STATED TASK.
Verbatim output of all the material below is required.

GIVEN MATERIAL.
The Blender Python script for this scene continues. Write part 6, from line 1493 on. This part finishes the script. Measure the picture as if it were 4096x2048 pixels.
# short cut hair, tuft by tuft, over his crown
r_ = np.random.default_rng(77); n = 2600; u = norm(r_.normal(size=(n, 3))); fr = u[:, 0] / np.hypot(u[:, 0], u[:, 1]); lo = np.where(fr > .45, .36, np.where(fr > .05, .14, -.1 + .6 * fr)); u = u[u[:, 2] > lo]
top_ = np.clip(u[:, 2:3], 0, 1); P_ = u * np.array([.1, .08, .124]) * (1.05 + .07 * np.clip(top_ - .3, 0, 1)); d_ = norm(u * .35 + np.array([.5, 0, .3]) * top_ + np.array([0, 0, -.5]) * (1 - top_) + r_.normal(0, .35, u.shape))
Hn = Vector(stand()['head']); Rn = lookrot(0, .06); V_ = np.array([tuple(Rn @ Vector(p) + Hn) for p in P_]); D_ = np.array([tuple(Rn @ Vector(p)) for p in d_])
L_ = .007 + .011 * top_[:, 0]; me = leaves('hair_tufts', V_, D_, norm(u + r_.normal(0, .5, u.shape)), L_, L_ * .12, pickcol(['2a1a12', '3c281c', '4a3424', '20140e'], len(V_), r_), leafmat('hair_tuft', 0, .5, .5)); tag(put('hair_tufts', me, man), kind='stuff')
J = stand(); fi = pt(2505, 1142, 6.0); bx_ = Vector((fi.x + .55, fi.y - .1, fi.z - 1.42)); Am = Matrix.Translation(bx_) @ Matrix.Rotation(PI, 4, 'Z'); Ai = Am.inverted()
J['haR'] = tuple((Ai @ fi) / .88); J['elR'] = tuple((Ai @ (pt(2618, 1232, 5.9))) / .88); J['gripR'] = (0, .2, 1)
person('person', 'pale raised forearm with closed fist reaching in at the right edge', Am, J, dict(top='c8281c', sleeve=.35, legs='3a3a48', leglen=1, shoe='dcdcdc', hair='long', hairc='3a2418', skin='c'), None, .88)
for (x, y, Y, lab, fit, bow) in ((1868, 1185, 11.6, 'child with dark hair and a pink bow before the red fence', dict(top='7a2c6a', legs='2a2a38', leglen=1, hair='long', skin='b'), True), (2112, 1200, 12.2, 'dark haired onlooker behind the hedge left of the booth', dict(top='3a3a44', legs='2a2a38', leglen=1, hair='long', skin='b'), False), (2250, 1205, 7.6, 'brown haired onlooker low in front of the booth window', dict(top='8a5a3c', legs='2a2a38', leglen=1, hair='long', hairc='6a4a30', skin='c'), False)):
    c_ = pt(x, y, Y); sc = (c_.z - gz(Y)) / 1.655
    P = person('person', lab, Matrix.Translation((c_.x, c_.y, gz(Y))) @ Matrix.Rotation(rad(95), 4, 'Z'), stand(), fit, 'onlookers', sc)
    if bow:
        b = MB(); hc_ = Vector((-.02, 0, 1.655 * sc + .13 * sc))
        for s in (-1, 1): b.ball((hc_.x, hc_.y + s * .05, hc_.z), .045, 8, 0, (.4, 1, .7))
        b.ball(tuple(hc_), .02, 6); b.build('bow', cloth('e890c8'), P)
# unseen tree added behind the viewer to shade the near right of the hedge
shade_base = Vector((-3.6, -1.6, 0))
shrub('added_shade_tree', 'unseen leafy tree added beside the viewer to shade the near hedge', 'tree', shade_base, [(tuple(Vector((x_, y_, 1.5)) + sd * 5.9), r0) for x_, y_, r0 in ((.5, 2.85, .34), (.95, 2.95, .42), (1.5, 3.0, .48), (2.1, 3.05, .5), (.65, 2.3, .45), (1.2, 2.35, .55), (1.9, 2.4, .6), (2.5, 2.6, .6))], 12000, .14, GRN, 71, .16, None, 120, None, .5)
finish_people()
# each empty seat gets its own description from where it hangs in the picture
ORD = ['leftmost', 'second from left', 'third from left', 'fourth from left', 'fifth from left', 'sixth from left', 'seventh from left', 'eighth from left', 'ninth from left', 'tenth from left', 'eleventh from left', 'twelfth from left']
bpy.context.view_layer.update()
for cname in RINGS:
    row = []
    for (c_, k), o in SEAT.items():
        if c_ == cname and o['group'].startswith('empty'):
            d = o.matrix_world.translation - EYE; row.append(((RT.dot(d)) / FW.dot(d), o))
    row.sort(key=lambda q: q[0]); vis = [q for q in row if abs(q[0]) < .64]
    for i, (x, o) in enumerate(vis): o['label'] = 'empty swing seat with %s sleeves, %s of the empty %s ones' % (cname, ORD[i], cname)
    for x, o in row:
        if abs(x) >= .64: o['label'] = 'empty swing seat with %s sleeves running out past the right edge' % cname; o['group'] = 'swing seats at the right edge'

EXPECTED ANSWER.
The Blender Python script for this scene continues. Write part 6, from line 1493 on. This part finishes the script. Measure the picture as if it were 4096x2048 pixels.
# short cut hair, tuft by tuft, over his crown
r_ = np.random.default_rng(77); n = 2600; u = norm(r_.normal(size=(n, 3))); fr = u[:, 0] / np.hypot(u[:, 0], u[:, 1]); lo = np.where(fr > .45, .36, np.where(fr > .05, .14, -.1 + .6 * fr)); u = u[u[:, 2] > lo]
top_ = np.clip(u[:, 2:3], 0, 1); P_ = u * np.array([.1, .08, .124]) * (1.05 + .07 * np.clip(top_ - .3, 0, 1)); d_ = norm(u * .35 + np.array([.5, 0, .3]) * top_ + np.array([0, 0, -.5]) * (1 - top_) + r_.normal(0, .35, u.shape))
Hn = Vector(stand()['head']); Rn = lookrot(0, .06); V_ = np.array([tuple(Rn @ Vector(p) + Hn) for p in P_]); D_ = np.array([tuple(Rn @ Vector(p)) for p in d_])
L_ = .007 + .011 * top_[:, 0]; me = leaves('hair_tufts', V_, D_, norm(u + r_.normal(0, .5, u.shape)), L_, L_ * .12, pickcol(['2a1a12', '3c281c', '4a3424', '20140e'], len(V_), r_), leafmat('hair_tuft', 0, .5, .5)); tag(put('hair_tufts', me, man), kind='stuff')
J = stand(); fi = pt(2505, 1142, 6.0); bx_ = Vector((fi.x + .55, fi.y - .1, fi.z - 1.42)); Am = Matrix.Translation(bx_) @ Matrix.Rotation(PI, 4, 'Z'); Ai = Am.inverted()
J['haR'] = tuple((Ai @ fi) / .88); J['elR'] = tuple((Ai @ (pt(2618, 1232, 5.9))) / .88); J['gripR'] = (0, .2, 1)
person('person', 'pale raised forearm with closed fist reaching in at the right edge', Am, J, dict(top='c8281c', sleeve=.35, legs='3a3a48', leglen=1, shoe='dcdcdc', hair='long', hairc='3a2418', skin='c'), None, .88)
for (x, y, Y, lab, fit, bow) in ((1868, 1185, 11.6, 'child with dark hair and a pink bow before the red fence', dict(top='7a2c6a', legs='2a2a38', leglen=1, hair='long', skin='b'), True), (2112, 1200, 12.2, 'dark haired onlooker behind the hedge left of the booth', dict(top='3a3a44', legs='2a2a38', leglen=1, hair='long', skin='b'), False), (2250, 1205, 7.6, 'brown haired onlooker low in front of the booth window', dict(top='8a5a3c', legs='2a2a38', leglen=1, hair='long', hairc='6a4a30', skin='c'), False)):
    c_ = pt(x, y, Y); sc = (c_.z - gz(Y)) / 1.655
    P = person('person', lab, Matrix.Translation((c_.x, c_.y, gz(Y))) @ Matrix.Rotation(rad(95), 4, 'Z'), stand(), fit, 'onlookers', sc)
    if bow:
        b = MB(); hc_ = Vector((-.02, 0, 1.655 * sc + .13 * sc))
        for s in (-1, 1): b.ball((hc_.x, hc_.y + s * .05, hc_.z), .045, 8, 0, (.4, 1, .7))
        b.ball(tuple(hc_), .02, 6); b.build('bow', cloth('e890c8'), P)
# unseen tree added behind the viewer to shade the near right of the hedge
shade_base = Vector((-3.6, -1.6, 0))
shrub('added_shade_tree', 'unseen leafy tree added beside the viewer to shade the near hedge', 'tree', shade_base, [(tuple(Vector((x_, y_, 1.5)) + sd * 5.9), r0) for x_, y_, r0 in ((.5, 2.85, .34), (.95, 2.95, .42), (1.5, 3.0, .48), (2.1, 3.05, .5), (.65, 2.3, .45), (1.2, 2.35, .55), (1.9, 2.4, .6), (2.5, 2.6, .6))], 12000, .14, GRN, 71, .16, None, 120, None, .5)
finish_people()
# each empty seat gets its own description from where it hangs in the picture
ORD = ['leftmost', 'second from left', 'third from left', 'fourth from left', 'fifth from left', 'sixth from left', 'seventh from left', 'eighth from left', 'ninth from left', 'tenth from left', 'eleventh from left', 'twelfth from left']
bpy.context.view_layer.update()
for cname in RINGS:
    row = []
    for (c_, k), o in SEAT.items():
        if c_ == cname and o['group'].startswith('empty'):
            d = o.matrix_world.translation - EYE; row.append(((RT.dot(d)) / FW.dot(d), o))
    row.sort(key=lambda q: q[0]); vis = [q for q in row if abs(q[0]) < .64]
    for i, (x, o) in enumerate(vis): o['label'] = 'empty swing seat with %s sleeves, %s of the empty %s ones' % (cname, ORD[i], cname)
    for x, o in row:
        if abs(x) >= .64: o['label'] = 'empty swing seat with %s sleeves running out past the right edge' % cname; o['group'] = 'swing seats at the right edge'